▶ [DATA]
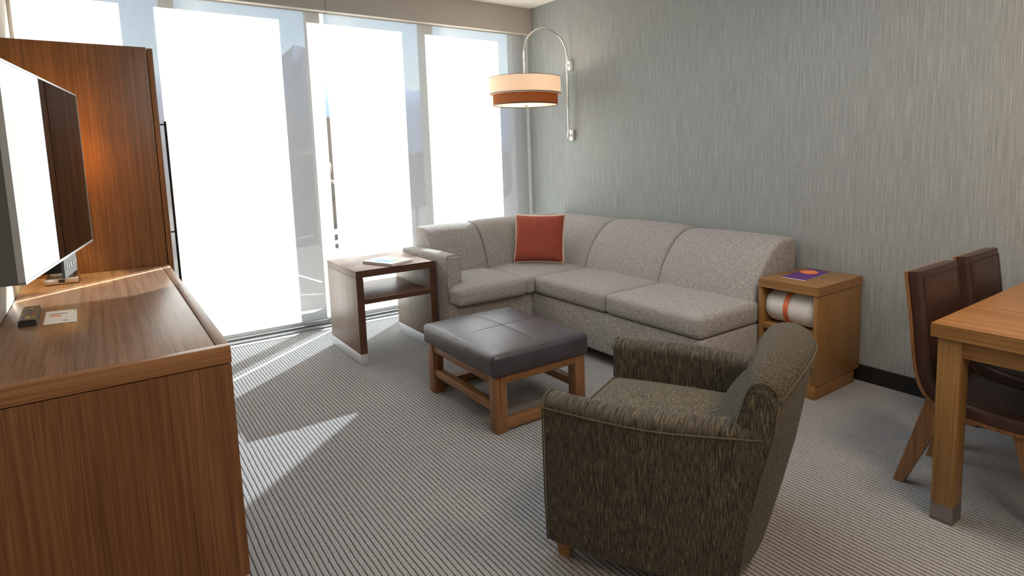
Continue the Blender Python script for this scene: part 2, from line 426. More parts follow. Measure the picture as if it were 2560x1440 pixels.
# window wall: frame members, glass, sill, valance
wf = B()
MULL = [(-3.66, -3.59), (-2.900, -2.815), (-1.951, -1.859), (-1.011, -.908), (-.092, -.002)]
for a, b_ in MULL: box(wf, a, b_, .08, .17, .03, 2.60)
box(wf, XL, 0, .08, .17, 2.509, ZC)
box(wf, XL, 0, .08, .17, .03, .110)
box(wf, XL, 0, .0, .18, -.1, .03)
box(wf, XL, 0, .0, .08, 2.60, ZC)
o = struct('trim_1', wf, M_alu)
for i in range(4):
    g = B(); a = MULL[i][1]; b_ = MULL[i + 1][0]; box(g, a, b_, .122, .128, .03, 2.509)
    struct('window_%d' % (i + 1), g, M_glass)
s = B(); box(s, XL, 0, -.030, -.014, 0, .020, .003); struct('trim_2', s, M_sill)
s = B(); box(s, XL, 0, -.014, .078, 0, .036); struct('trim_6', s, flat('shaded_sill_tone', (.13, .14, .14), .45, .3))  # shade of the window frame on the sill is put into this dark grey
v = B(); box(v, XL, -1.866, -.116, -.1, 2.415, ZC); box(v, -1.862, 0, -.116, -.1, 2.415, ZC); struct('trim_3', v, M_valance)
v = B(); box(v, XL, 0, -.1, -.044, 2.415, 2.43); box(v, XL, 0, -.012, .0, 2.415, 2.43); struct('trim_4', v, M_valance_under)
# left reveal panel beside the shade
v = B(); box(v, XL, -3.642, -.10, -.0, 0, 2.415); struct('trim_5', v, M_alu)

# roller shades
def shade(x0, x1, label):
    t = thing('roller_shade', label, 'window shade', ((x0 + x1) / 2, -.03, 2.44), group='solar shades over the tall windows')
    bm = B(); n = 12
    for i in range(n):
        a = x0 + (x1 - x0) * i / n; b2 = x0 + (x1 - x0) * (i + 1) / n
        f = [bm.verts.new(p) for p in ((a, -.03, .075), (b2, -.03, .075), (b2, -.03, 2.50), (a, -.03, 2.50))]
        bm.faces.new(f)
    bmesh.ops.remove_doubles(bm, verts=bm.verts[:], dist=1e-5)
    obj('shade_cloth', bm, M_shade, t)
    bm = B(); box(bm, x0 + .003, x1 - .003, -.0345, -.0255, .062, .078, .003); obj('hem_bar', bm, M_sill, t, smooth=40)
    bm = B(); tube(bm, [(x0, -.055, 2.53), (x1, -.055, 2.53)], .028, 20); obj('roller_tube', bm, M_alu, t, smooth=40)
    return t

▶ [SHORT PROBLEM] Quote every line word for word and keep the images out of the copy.

▶ [OUTPUT FOR THIS EXERCISE]
Continue the Blender Python script for this scene: part 2, from line 426. More parts follow. Measure the picture as if it were 2560x1440 pixels.
# window wall: frame members, glass, sill, valance
wf = B()
MULL = [(-3.66, -3.59), (-2.900, -2.815), (-1.951, -1.859), (-1.011, -.908), (-.092, -.002)]
for a, b_ in MULL: box(wf, a, b_, .08, .17, .03, 2.60)
box(wf, XL, 0, .08, .17, 2.509, ZC)
box(wf, XL, 0, .08, .17, .03, .110)
box(wf, XL, 0, .0, .18, -.1, .03)
box(wf, XL, 0, .0, .08, 2.60, ZC)
o = struct('trim_1', wf, M_alu)
for i in range(4):
    g = B(); a = MULL[i][1]; b_ = MULL[i + 1][0]; box(g, a, b_, .122, .128, .03, 2.509)
    struct('window_%d' % (i + 1), g, M_glass)
s = B(); box(s, XL, 0, -.030, -.014, 0, .020, .003); struct('trim_2', s, M_sill)
s = B(); box(s, XL, 0, -.014, .078, 0, .036); struct('trim_6', s, flat('shaded_sill_tone', (.13, .14, .14), .45, .3))  # shade of the window frame on the sill is put into this dark grey
v = B(); box(v, XL, -1.866, -.116, -.1, 2.415, ZC); box(v, -1.862, 0, -.116, -.1, 2.415, ZC); struct('trim_3', v, M_valance)
v = B(); box(v, XL, 0, -.1, -.044, 2.415, 2.43); box(v, XL, 0, -.012, .0, 2.415, 2.43); struct('trim_4', v, M_valance_under)
# left reveal panel beside the shade
v = B(); box(v, XL, -3.642, -.10, -.0, 0, 2.415); struct('trim_5', v, M_alu)

# roller shades
def shade(x0, x1, label):
    t = thing('roller_shade', label, 'window shade', ((x0 + x1) / 2, -.03, 2.44), group='solar shades over the tall windows')
    bm = B(); n = 12
    for i in range(n):
        a = x0 + (x1 - x0) * i / n; b2 = x0 + (x1 - x0) * (i + 1) / n
        f = [bm.verts.new(p) for p in ((a, -.03, .075), (b2, -.03, .075), (b2, -.03, 2.50), (a, -.03, 2.50))]
        bm.faces.new(f)
    bmesh.ops.remove_doubles(bm, verts=bm.verts[:], dist=1e-5)
    obj('shade_cloth', bm, M_shade, t)
    bm = B(); box(bm, x0 + .003, x1 - .003, -.0345, -.0255, .062, .078, .003); obj('hem_bar', bm, M_sill, t, smooth=40)
    bm = B(); tube(bm, [(x0, -.055, 2.53), (x1, -.055, 2.53)], .028, 20); obj('roller_tube', bm, M_alu, t, smooth=40)
    return t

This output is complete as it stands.